The Association of Independent Meat Suppliers (AIMS) says many could be closed down overnight if new food safety regulations get the go-ahead.

And Nick Utting, north London secretary of the National Farmers Union believes that up to 100 companies in the north of the county alone could be affected.

Abattoirs are already subject to Food Hygiene Regulations, but since January 1 all businesses handling products from animals have been included too.

The Meat Hygiene Service employs vets from private companies to attend and inspect meat plants and they can close down a plant if a number of regulations are breached.

AIMS says the inspectors do not have to provide evidence of any risk to hygiene, public health or safety and claim the powers have been used in a “capricious and vindictive” way.

Meat plant owners, it is claimed, have been stopped from operating for “trivia” such as having an untidy changing room or leaving Wellington boots on a rest-room floor.

Now other businesses in the food chain, such as farms, processing plants and farm shops using meat, fish, eggs and milk, are set to come under the same scrutiny.
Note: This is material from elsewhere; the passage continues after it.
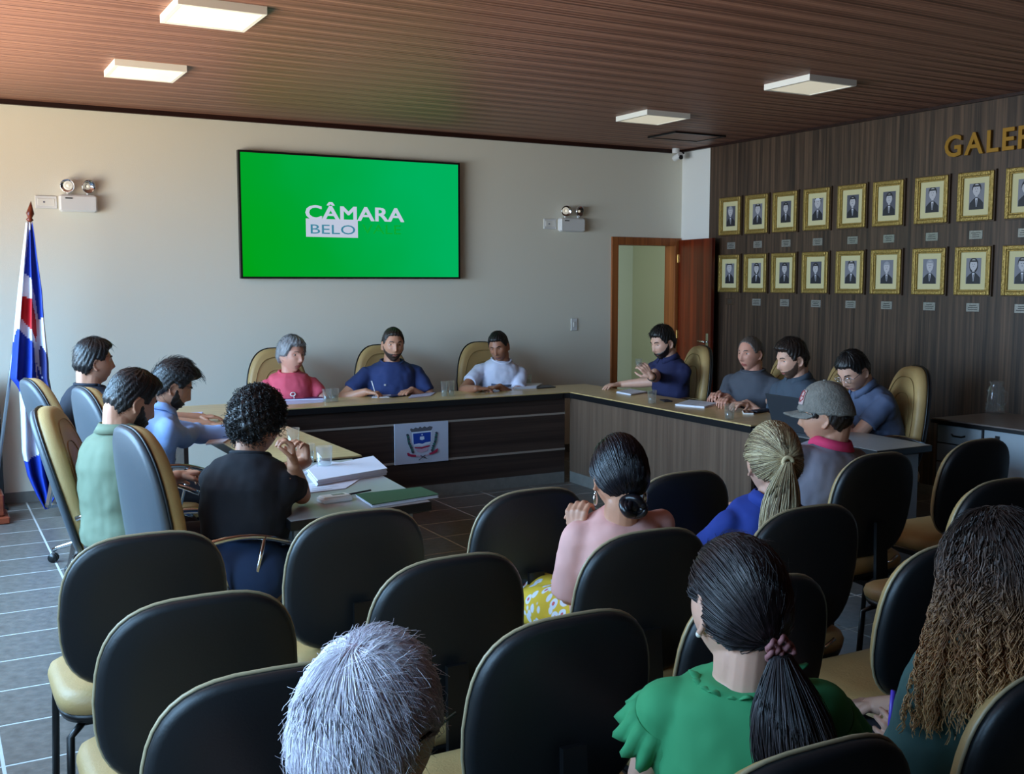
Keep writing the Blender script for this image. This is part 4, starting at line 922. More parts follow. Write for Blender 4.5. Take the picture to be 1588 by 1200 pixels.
class Person: pass
def person(name_label, H, yaw, pitch=5, roll=0, tyaw=None, lean=.10, pelvis=None, skin='tan', female=False, build=1.0, shirt=None, sleeve='short', shirt_name='t_shirt',
           wr=None, wl=None, hr=None, hl=None, er=None, el=None, xr=None, xl=None, shrug=0, t0=0, collar=None, collar_mat=None, trousers=None, legs=True, vox=.0048, curl=(.5, .5), palm=(None, None), group=None, foot=.0, seat=.47, hs=1.0):
    tyaw = yaw if tyaw is None else tyaw
    H = np.array(H, float); tf = yawv(tyaw); tr = np.array([tf[1], -tf[0], 0]); UZ = np.array([0, 0, 1.])
    R = head_R(yaw, pitch, roll)*hs
    pel = np.array([H[0], H[1], 0])-tf*lean if pelvis is None else np.array([*pelvis, 0.]); pel = np.array([pel[0], pel[1], seat+.075])
    base = np.array([pel[0], pel[1], 0.0])
    t = empty('person', tuple(base), 0, name_label, 'person', group)
    skull = H + R @ np.array([0, -.025, -.07])
    # neck base: below and behind the head
    nb = pel + (skull-pel)*.93 ; nb = nb - UZ*.012
    ax = norm(nb-pel); Lt = np.linalg.norm(nb-pel)
    fw_ = norm(tf-ax*(tf@ax)); rt_ = np.cross(fw_, ax)
    bw = (.94 if female else 1.0)*build
    SW = (.148 if female else .170)*bw   # shoulder half width
    sh = {s: nb - ax*.108 + UZ*shrug + rt_*s*SW + fw_*.0 for s in (-1, 1)}
    prof = [(0.0, .165, .12), (.1, .172, .125), (.28, .155 if not female else .145, .115), (.5, .16, .118), (.68, .168, .122), (.82, .165, .112), (.92, .125, .092), (.985, .068, .066)]
    if female: prof[4] = (.68, .155, .132); prof[5] = (.80, .152, .115); prof[0] = (0, .178, .13); prof[1] = (.1, .182, .13)
    def torso(b, k, t0=0, grow=0, mi=0):
        rings = []
        for q, w, d in prof:
            if q < t0: continue
            c = pel+ax*Lt*q - fw_*.012*math.sin(q*PI)
            belly = (.02*build if build > 1.05 else 0)*G(q-.3, .25)
            ring = [c+rt_*math.copysign(abs(math.cos(a))**.85, math.cos(a))*(w*k*bw+grow)+fw_*((d*k*build+grow)*math.sin(a)+(belly if math.sin(a) > 0 else 0)) for a in np.linspace(0, 2*PI, 26)[:-1]]; rings.append(ring)
        b.loft(rings, mi, True)
    # ---------- skin body: chest core + neck + head + arms + hands in one surface
    b = MB(); torso(b, .86, .5)
    nr = .051 if female else .06
    b.cap(nb-ax*.06, skull+R@np.array([0, .004, -.01]), nr*1.12*math.sqrt(build), nr, 18)
    b.cap(nb-ax*.05-fw_*.02, H+R@np.array([0, -.05, -.045]), nr*.9, nr*.8, 14)
    P = HP[female] @ R.T + H; add_grid(b, P)
    for s in (-1, 1):   # ears
        tip = lambda x, y, z: H+R@np.array([s*x, y, z])
        arc = [tip(.0765+.008*math.sin(a*.5+.5), -.012-.016*math.cos(a)*-1*0-.014*math.cos(a), -.004+.030*math.sin(a)) for a in np.linspace(-1.9, 2.2, 12)]
        arc = [tip(.080, -.006-.017*math.sin(u*PI)**.8*1.0, .022-.058*u) for u in np.linspace(0, 1, 9)]
        b.tube([tip(.070, .004, .012)]+arc+[tip(.072, .002, -.036)], [.005]+[.0052]*8+[.0062]+[.005], 8)
        b.cap(tip(.070, -.010, .014), tip(.070, -.006, -.026), .0075, .007, 8)
    au, al = (.275, .245) if not female else (.255, .225); au *= math.sqrt(bw); al *= 1.0
    arms = {}
    for s, wv, hd, eh, cu, pn in ((1, wr, hr, er, curl[1], palm[1]), (-1, wl, hl, el, curl[0], palm[0])):
        S = sh[s]
        if wv is None: wv = pel + tf*.30 + tr*s*.13 + UZ*.09; hd = tf*.8+UZ*-.25 - tr*s*.2 if hd is None else hd
        Wp = np.array(wv, float); d = Wp-S; D = np.linalg.norm(d); a_, c_ = au, al
        if D > (au+al)*.985: k = D/((au+al)*.985); a_ *= k; c_ *= k
        if D < abs(au-al)+.08: D = abs(au-al)+.08
        ca = (a_*a_+D*D-c_*c_)/(2*a_*D); ca = max(-1, min(1, ca)); dn = norm(d)
        xo = xr if s == 1 else xl
        hint = np.array(eh, float) if eh is not None else (tr*s*.55 - UZ*1.0 - tf*.15)
        pv = norm(hint-dn*(hint@dn)); E = S+dn*a_*ca+pv*a_*math.sqrt(max(0, 1-ca*ca)); 
        if xo is not None: E = np.array(xo, float)
        arms[s] = (S, E, Wp)
        kk = math.sqrt(build)*(.86 if female else 1)
        b.cap(S, S+(E-S)*.45, .052*kk, .049*kk); b.cap(S+(E-S)*.4, E, .049*kk, .040*kk); b.cap(E, E+(Wp-E)*.35, .040*kk, .041*kk); b.cap(E+(Wp-E)*.33, Wp, .041*kk, .027*kk)
        hd = norm(hd if hd is not None else (Wp-E)); n_ = norm(pn if pn is not None else -UZ); n_ = norm(n_-hd*(n_@hd)); sd = np.cross(hd, n_)*s   # towards the thumb side
        hk = .92 if female else 1.02
        sd = -sd if False else sd
        # palm
        kn = []
        for i in range(4):
            k0 = Wp+hd*.018*hk+sd*(.016-.0105*i)*hk; k1 = Wp+hd*(.092-.004*abs(i-1.2))*hk+sd*(.033-.0215*i)*hk-n_*.002; b.cap(k0, k1, .0145*hk, .0112*hk, 10); kn.append(k1)
        b.cap(Wp, Wp+hd*.03*hk, .0245*hk, .022*hk, 12)
        for i, L in enumerate((.072, .08, .075, .058)):
            p = kn[i]; dd = hd; ax_ang = 0; sp = sd*(.06-.045*i)
            for j, f in enumerate((.45, .31, .24)):
                ax_ang += cu*(.55, .75, .5)[j]; dv = norm(hd*math.cos(ax_ang)+n_*math.sin(ax_ang)+sp*.6*math.cos(ax_ang)); q = p+dv*L*f*hk; b.cap(p, q, (.0094, .0086, .0078)[j]*hk, (.0086, .0078, .0068)[j]*hk, 9); p = q
        p = Wp+hd*.02*hk+sd*.024*hk; q = p+norm(hd*.62+sd*.62+n_*.35)*.045*hk; b.cap(p, q, .0135*hk, .0115*hk, 10); p2 = q+norm(hd*.85+sd*.2+n_*(.35+.25*cu))*.034*hk; b.cap(q, p2, .0108*hk, .0095*hk, 9); b.cap(p2, p2+norm(hd*.9+n_*(.3+.4*cu)-sd*.1)*.026*hk, .0095*hk, .008*hk, 9)
    o = fuse(b, vox, [SKIN[skin], LIP[skin]], 'body', t, base, 2, .5)
    me = o.data; n = len(me.polygons); c = np.empty(n*3); me.polygons.foreach_get('center', c); c = ((c.reshape(-1, 3)+base-H) @ R)/hs**2
    lip = (np.abs(c[:, 0]) < .024) & (c[:, 1] > .07) & (c[:, 2] > -.077+.12*np.abs(c[:, 0])) & (c[:, 2] < -.054-.25*np.abs(c[:, 0])) 
    me.polygons.foreach_set('material_index', lip.astype(np.int32))
    # ---------- eyes and brows
    for s in (-1, 1):
        q = surf(s*.032, .012, female); ec = q+np.array([0, -.0085, 0])
        e_ = MB().ell((0, 0, 0), (.0135, .0125, .0085 if pitch < 14 else .005), None, 14, 10)
        e_.m = [1 if (i % 14) is None else 0 for i in range(len(e_.f))]
        vv = np.array(e_.v); e_.m = [1 if (np.mean(vv[list(f)], axis=0)[1] > .0085 and abs(np.mean(vv[list(f)], axis=0)[0]) < .0075) else 0 for f in e_.f]
        e_.v = [tuple(H+R@(ec+np.array(p))-base) for p in e_.v]; e_.obj('eye', [M['eyew'], M['iris']], t)
    P_ = Person(); P_.t = t; P_.H = H; P_.R = R; P_.base = base; P_.arms = arms; P_.nb = nb; P_.ax = ax; P_.fw = fw_; P_.rt = rt_; P_.sh = sh; P_.female = female; P_.pel = pel; P_.tf = tf; P_.tr = tr; P_.Lt = Lt; P_.skull = skull
    # ---------- shirt
    b = MB(); torso(b, 1.0, t0, .006)
    kk = math.sqrt(build)*(.88 if female else 1)
    for s in (-1, 1):
        S, E, Wp = arms[s]
        b.cap(nb-ax*.06+rt_*s*.03, S, .046*kk, .056*kk); b.cap(S-rt_*s*.03-ax*.05, S, .068*kk, .056*kk)
        if sleeve == 'short':
            e_ = S+(E-S)*(.60 if not female else .46); b.tube([S-(E-S)*.06, S+(E-S)*.3, e_, e_+(E-S)*.001], [.060*kk, .062*kk, .060*kk, .05*kk], 16)
        elif sleeve == 'elbow':
            e_ = S+(E-S)*.98; b.tube([S-(E-S)*.02, S+(E-S)*.5, e_, e_+(E-S)*.001], [.060*kk, .064*kk, .068*kk, .05*kk], 16)
        elif sleeve == 'long':
            b.cap(S, E, .060*kk, .050*kk); b.cap(E, Wp-(Wp-E)*.06, .050*kk, .036*kk)
            b.tube([E+(Wp-E)*.85, E+(Wp-E)*.95, E+(Wp-E)*.955], [.037*kk, .036*kk, .03*kk], 14)
        elif sleeve == 'flutter':
            b.cap(S, S+(E-S)*.32, .066*kk, .072*kk)
    fuse(b, .0095, shirt, shirt_name, t, base, 2, disp=.016)
    if collar:
        cm_ = collar_mat or shirt
        b = MB()
        cc = nb+ax*(.0 if collar == 'crew' else .004); nrr = nr*1.22*math.sqrt(build)
        ring = []
        for a in np.linspace(0, 2*PI, 25)[:-1]:
            ring.append(cc+rt_*nrr*1.12*math.cos(a)+fw_*(nrr*1.12*math.sin(a)+.004)-ax*(.022*max(0, math.sin(a)) if collar == 'crew' else .03*max(0, math.sin(a))))
        if collar == 'crew': b.tube(ring+[ring[0]], .0085, 8)
        else:
            lo = [p-ax*.012+norm(p-cc)*.018 for p in ring]; hi = [p+ax*.026-norm(p-cc)*.004 for p in ring]; lo2 = [p-ax*.012+norm(p-cc)*.012 for p in ring]
            idx = [i for i in range(24)]; start = 7   # opening at the front (index 6)
            order = [(start+i) % 24 for i in range(23)]
            strip = [[lo[i], hi[i], hi[i]-norm(hi[i]-cc)*.004, lo2[i]] for i in order]
            b.loft(strip, 0, True)
        bb = MB(); bb.v = [tuple(np.array(p)-base) for p in b.v]; bb.f = b.f; bb.m = b.m; bb.sm = b.sm; bb.obj('collar', cm_, t)
    # ---------- trousers and shoes
    if legs:
        b = MB(); tm_ = trousers or DARKT
        for s in (-1, 1):
            hip = pel+tr*s*.09-UZ*.0; knee = pel+tf*(.40)+tr*s*.12-UZ*.02; an = np.array([knee[0], knee[1], .10])+tf*foot
            b.cap(hip, knee, .088*math.sqrt(build), .062); b.cap(knee, an, .060, .045); b.tube([knee+(an-knee)*.8, an-UZ*.015, an-UZ*.02], [.052, .052, .04], 12)
            sb = MB(); sp = an-UZ*.10; 
            rings = [[sp+tf*(y0+0)+tr*w*math.cos(a)+UZ*(max(0, hgt*math.sin(a)) if math.sin(a) > 0 else 0) - base for a in np.linspace(0, 2*PI, 15)[:-1]] for y0, w, hgt in ((-.07, .02, .05), (-.06, .032, .075), (0, .038, .085), (.06, .042, .065), (.13, .045, .05), (.175, .034, .04), (.19, .015, .02))]
            sb.loft(rings, 0, True); sb.obj('shoe', SHOE, t)
        b.ell(pel, (.178*bw, .135 if not t0 else .15, .11 if not t0 else .15), np.stack([tr, tf, UZ], 1)); fuse(b, .013, tm_, 'trousers', t, base, 2)
    return P_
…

AIMS policy director Norman Bagley said: “The FSA is proposing to introduce a Remedial Action Notice, which is an immoral and unjust power that allows officials to irreparably damage businesses without accountability.

“We believe that the authorities need powers to close a business without delay – but these powers should be used openly and publicly, with an opportunity for the operator to be heard impartially.”

Mr Utting said: “The vast majority of companies in London are still producing milk for major suppliers or livestock for auction – but I reckon about 100 in the north of the county are selling produce directly to the public. That number has grown since the foot-and-mouth crisis.”